▸ Dataset excerpt:
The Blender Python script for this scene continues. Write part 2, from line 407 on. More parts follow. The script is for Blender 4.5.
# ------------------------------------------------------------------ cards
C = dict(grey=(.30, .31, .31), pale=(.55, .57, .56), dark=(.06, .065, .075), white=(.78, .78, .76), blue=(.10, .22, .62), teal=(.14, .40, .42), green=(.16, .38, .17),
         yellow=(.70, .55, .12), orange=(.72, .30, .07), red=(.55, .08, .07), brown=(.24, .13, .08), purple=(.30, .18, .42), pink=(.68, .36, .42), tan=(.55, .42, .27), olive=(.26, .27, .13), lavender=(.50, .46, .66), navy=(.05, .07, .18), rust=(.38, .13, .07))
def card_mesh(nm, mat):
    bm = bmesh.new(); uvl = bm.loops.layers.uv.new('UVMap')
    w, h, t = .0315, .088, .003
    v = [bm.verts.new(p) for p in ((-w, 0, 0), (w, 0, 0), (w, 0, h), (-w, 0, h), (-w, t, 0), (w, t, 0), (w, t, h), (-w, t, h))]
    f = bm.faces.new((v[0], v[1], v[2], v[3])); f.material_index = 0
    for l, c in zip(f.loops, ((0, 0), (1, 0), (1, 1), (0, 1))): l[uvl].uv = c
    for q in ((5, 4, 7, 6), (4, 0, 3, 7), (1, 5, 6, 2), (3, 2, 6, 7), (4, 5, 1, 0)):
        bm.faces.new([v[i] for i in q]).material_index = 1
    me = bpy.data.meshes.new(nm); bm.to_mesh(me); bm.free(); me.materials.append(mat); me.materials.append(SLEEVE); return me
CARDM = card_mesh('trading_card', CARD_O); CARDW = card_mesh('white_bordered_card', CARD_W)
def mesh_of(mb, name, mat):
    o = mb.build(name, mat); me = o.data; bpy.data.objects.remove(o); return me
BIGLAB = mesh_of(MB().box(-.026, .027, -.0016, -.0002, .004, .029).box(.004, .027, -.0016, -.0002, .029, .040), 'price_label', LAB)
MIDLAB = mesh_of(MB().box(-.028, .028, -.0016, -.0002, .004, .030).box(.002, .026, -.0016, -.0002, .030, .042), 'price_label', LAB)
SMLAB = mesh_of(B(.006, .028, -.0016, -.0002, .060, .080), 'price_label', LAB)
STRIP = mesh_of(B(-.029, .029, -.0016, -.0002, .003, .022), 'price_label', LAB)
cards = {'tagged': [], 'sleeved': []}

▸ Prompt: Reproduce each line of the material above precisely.

▸ Written answer:
The Blender Python script for this scene continues. Write part 2, from line 407 on. More parts follow. The script is for Blender 4.5.
# ------------------------------------------------------------------ cards
C = dict(grey=(.30, .31, .31), pale=(.55, .57, .56), dark=(.06, .065, .075), white=(.78, .78, .76), blue=(.10, .22, .62), teal=(.14, .40, .42), green=(.16, .38, .17),
         yellow=(.70, .55, .12), orange=(.72, .30, .07), red=(.55, .08, .07), brown=(.24, .13, .08), purple=(.30, .18, .42), pink=(.68, .36, .42), tan=(.55, .42, .27), olive=(.26, .27, .13), lavender=(.50, .46, .66), navy=(.05, .07, .18), rust=(.38, .13, .07))
def card_mesh(nm, mat):
    bm = bmesh.new(); uvl = bm.loops.layers.uv.new('UVMap')
    w, h, t = .0315, .088, .003
    v = [bm.verts.new(p) for p in ((-w, 0, 0), (w, 0, 0), (w, 0, h), (-w, 0, h), (-w, t, 0), (w, t, 0), (w, t, h), (-w, t, h))]
    f = bm.faces.new((v[0], v[1], v[2], v[3])); f.material_index = 0
    for l, c in zip(f.loops, ((0, 0), (1, 0), (1, 1), (0, 1))): l[uvl].uv = c
    for q in ((5, 4, 7, 6), (4, 0, 3, 7), (1, 5, 6, 2), (3, 2, 6, 7), (4, 5, 1, 0)):
        bm.faces.new([v[i] for i in q]).material_index = 1
    me = bpy.data.meshes.new(nm); bm.to_mesh(me); bm.free(); me.materials.append(mat); me.materials.append(SLEEVE); return me
CARDM = card_mesh('trading_card', CARD_O); CARDW = card_mesh('white_bordered_card', CARD_W)
def mesh_of(mb, name, mat):
    o = mb.build(name, mat); me = o.data; bpy.data.objects.remove(o); return me
BIGLAB = mesh_of(MB().box(-.026, .027, -.0016, -.0002, .004, .029).box(.004, .027, -.0016, -.0002, .029, .040), 'price_label', LAB)
MIDLAB = mesh_of(MB().box(-.028, .028, -.0016, -.0002, .004, .030).box(.002, .026, -.0016, -.0002, .030, .042), 'price_label', LAB)
SMLAB = mesh_of(B(.006, .028, -.0016, -.0002, .060, .080), 'price_label', LAB)
STRIP = mesh_of(B(-.029, .029, -.0016, -.0002, .003, .022), 'price_label', LAB)
cards = {'tagged': [], 'sleeved': []}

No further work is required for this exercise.